(Excerpt from a dataset)

** begin **

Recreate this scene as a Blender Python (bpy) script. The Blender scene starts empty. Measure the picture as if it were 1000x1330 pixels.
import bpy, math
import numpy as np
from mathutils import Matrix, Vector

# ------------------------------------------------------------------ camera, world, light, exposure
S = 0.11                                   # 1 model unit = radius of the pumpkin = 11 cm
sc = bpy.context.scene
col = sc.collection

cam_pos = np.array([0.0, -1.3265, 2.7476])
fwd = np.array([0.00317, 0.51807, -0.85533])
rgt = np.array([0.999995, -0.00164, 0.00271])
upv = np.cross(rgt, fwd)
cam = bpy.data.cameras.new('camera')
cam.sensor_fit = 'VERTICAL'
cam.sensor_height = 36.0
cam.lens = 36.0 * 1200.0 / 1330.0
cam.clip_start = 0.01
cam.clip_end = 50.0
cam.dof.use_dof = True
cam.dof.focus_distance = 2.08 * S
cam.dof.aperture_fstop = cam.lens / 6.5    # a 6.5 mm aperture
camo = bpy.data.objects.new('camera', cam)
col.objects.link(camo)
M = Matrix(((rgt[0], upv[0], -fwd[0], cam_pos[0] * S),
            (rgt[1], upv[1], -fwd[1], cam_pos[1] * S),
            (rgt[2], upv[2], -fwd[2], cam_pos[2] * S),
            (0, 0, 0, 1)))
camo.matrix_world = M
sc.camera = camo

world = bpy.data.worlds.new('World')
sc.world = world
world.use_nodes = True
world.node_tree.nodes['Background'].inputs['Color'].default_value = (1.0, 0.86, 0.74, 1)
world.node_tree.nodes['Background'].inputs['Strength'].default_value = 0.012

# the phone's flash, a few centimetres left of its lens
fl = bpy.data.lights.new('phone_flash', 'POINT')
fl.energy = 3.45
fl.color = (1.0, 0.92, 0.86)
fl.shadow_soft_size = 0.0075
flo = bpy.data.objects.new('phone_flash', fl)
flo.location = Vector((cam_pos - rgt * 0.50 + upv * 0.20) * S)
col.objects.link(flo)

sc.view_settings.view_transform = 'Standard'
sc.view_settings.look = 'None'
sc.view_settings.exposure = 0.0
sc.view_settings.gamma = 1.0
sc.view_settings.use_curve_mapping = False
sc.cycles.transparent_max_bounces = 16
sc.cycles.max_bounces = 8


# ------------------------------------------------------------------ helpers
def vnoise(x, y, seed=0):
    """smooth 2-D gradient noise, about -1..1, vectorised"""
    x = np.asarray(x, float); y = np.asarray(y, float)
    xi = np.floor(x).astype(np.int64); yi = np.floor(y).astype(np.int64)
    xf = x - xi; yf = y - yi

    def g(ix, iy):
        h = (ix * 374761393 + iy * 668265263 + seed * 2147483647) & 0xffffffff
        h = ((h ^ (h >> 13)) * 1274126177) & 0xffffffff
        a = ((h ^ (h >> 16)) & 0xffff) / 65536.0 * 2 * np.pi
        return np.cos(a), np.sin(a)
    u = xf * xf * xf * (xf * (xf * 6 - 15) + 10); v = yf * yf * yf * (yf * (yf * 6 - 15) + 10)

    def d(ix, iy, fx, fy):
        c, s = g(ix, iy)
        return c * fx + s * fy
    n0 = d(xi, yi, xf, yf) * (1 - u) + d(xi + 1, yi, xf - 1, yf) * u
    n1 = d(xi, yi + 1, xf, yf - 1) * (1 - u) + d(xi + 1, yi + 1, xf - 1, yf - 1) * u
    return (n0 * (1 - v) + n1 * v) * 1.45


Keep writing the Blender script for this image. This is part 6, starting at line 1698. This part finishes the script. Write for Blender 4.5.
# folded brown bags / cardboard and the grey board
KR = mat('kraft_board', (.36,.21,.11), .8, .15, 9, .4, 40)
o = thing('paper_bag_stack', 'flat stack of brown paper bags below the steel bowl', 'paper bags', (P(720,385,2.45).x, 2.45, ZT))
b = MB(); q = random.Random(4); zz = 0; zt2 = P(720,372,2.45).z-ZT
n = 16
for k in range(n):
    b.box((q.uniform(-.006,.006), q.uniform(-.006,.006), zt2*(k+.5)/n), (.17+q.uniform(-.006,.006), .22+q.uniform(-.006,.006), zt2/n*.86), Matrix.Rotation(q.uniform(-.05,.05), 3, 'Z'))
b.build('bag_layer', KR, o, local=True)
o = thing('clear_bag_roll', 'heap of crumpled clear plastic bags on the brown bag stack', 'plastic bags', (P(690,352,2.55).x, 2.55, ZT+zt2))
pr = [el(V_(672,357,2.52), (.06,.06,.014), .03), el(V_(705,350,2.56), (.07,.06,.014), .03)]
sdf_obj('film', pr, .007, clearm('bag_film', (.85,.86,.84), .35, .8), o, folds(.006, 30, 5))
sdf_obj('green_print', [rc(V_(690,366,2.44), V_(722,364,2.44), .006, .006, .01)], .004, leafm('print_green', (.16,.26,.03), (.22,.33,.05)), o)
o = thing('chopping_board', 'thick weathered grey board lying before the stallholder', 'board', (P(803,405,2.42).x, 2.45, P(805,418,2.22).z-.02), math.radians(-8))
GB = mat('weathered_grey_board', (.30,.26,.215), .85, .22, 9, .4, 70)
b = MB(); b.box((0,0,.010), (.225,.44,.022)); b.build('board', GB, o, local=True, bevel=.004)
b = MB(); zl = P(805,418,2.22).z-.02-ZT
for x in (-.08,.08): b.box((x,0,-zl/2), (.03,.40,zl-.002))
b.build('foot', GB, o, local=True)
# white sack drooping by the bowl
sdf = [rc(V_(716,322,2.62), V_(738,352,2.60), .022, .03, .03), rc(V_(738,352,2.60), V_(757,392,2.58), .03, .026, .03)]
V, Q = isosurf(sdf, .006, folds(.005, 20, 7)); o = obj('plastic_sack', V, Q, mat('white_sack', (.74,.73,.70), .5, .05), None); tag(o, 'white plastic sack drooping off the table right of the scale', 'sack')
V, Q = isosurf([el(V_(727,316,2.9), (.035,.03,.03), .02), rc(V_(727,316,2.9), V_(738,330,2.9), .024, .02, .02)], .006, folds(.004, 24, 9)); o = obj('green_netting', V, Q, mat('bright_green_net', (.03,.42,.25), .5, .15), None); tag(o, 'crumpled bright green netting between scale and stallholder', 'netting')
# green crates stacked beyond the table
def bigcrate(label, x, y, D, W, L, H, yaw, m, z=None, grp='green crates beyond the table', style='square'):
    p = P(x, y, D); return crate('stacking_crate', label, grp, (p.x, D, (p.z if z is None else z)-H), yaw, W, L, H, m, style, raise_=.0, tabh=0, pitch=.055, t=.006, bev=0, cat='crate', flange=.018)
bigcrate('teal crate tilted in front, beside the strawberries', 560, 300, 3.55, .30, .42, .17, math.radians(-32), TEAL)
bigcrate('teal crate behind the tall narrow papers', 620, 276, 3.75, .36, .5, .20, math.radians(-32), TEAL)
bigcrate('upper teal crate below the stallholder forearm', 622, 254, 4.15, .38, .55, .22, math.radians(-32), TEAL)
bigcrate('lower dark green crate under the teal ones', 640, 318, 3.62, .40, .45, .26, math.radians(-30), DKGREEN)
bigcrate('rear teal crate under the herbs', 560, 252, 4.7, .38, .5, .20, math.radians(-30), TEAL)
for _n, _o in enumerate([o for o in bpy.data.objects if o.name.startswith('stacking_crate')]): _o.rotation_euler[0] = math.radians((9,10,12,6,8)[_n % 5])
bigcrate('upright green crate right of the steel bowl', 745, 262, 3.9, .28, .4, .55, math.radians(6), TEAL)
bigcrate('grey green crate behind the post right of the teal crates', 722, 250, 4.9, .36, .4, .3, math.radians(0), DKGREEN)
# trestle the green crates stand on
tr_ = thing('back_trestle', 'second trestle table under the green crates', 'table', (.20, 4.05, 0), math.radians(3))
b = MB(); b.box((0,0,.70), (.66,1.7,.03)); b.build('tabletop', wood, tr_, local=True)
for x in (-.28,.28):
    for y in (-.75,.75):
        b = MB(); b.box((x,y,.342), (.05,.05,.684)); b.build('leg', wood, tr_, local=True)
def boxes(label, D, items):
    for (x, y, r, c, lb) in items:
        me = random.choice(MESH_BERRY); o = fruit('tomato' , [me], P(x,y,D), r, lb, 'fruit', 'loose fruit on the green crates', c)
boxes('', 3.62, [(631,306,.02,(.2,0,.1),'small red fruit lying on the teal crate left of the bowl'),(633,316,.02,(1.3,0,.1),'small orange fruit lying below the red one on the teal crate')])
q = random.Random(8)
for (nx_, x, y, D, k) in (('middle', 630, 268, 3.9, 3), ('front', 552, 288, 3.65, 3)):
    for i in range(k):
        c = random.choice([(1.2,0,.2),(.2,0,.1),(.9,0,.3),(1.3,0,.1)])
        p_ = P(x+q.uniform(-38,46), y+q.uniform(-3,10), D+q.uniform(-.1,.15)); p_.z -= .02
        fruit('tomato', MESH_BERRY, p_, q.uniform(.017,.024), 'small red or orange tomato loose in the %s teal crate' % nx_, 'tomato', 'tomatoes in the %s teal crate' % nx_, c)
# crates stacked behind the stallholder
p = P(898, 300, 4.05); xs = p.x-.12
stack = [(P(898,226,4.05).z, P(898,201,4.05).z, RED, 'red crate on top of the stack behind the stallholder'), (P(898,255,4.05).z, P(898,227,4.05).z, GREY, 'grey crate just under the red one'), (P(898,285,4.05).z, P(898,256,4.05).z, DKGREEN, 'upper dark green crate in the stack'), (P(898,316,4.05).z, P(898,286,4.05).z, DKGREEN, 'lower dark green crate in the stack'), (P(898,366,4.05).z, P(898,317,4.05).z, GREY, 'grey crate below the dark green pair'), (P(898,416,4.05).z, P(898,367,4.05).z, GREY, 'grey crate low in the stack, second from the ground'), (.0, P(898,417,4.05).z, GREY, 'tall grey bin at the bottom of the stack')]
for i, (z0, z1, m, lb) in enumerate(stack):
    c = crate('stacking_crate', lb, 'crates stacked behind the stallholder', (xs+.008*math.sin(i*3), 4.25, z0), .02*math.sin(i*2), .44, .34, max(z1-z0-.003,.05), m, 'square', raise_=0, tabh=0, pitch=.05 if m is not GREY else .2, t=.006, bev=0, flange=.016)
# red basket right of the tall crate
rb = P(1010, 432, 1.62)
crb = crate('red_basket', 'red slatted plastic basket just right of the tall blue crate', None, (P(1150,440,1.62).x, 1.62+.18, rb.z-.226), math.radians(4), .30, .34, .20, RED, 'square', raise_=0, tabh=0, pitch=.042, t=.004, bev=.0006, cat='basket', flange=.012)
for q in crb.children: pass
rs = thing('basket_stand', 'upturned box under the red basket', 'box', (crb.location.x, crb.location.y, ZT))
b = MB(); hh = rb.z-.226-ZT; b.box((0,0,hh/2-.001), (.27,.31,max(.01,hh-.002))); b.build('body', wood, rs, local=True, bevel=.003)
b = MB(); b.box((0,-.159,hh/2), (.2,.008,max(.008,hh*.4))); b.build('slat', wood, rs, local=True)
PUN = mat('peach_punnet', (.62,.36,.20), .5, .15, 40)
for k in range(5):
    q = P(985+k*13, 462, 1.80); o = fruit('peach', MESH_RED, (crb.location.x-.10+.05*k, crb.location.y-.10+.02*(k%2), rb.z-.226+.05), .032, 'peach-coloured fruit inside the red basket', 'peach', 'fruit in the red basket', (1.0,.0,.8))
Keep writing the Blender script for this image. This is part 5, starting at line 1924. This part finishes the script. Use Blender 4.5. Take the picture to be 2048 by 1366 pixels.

** end **

# [Exercise]
From the first line of the listing above to the line with "sc.camera = camo", please transcribe each line exactly, both ends included, and nothing beyond that.

# [Task output]
Recreate this scene as a Blender Python (bpy) script. The Blender scene starts empty. Measure the picture as if it were 1000x1330 pixels.
import bpy, math
import numpy as np
from mathutils import Matrix, Vector

# ------------------------------------------------------------------ camera, world, light, exposure
S = 0.11                                   # 1 model unit = radius of the pumpkin = 11 cm
sc = bpy.context.scene
col = sc.collection

cam_pos = np.array([0.0, -1.3265, 2.7476])
fwd = np.array([0.00317, 0.51807, -0.85533])
rgt = np.array([0.999995, -0.00164, 0.00271])
upv = np.cross(rgt, fwd)
cam = bpy.data.cameras.new('camera')
cam.sensor_fit = 'VERTICAL'
cam.sensor_height = 36.0
cam.lens = 36.0 * 1200.0 / 1330.0
cam.clip_start = 0.01
cam.clip_end = 50.0
cam.dof.use_dof = True
cam.dof.focus_distance = 2.08 * S
cam.dof.aperture_fstop = cam.lens / 6.5    # a 6.5 mm aperture
camo = bpy.data.objects.new('camera', cam)
col.objects.link(camo)
M = Matrix(((rgt[0], upv[0], -fwd[0], cam_pos[0] * S),
            (rgt[1], upv[1], -fwd[1], cam_pos[1] * S),
            (rgt[2], upv[2], -fwd[2], cam_pos[2] * S),
            (0, 0, 0, 1)))
camo.matrix_world = M
sc.camera = camo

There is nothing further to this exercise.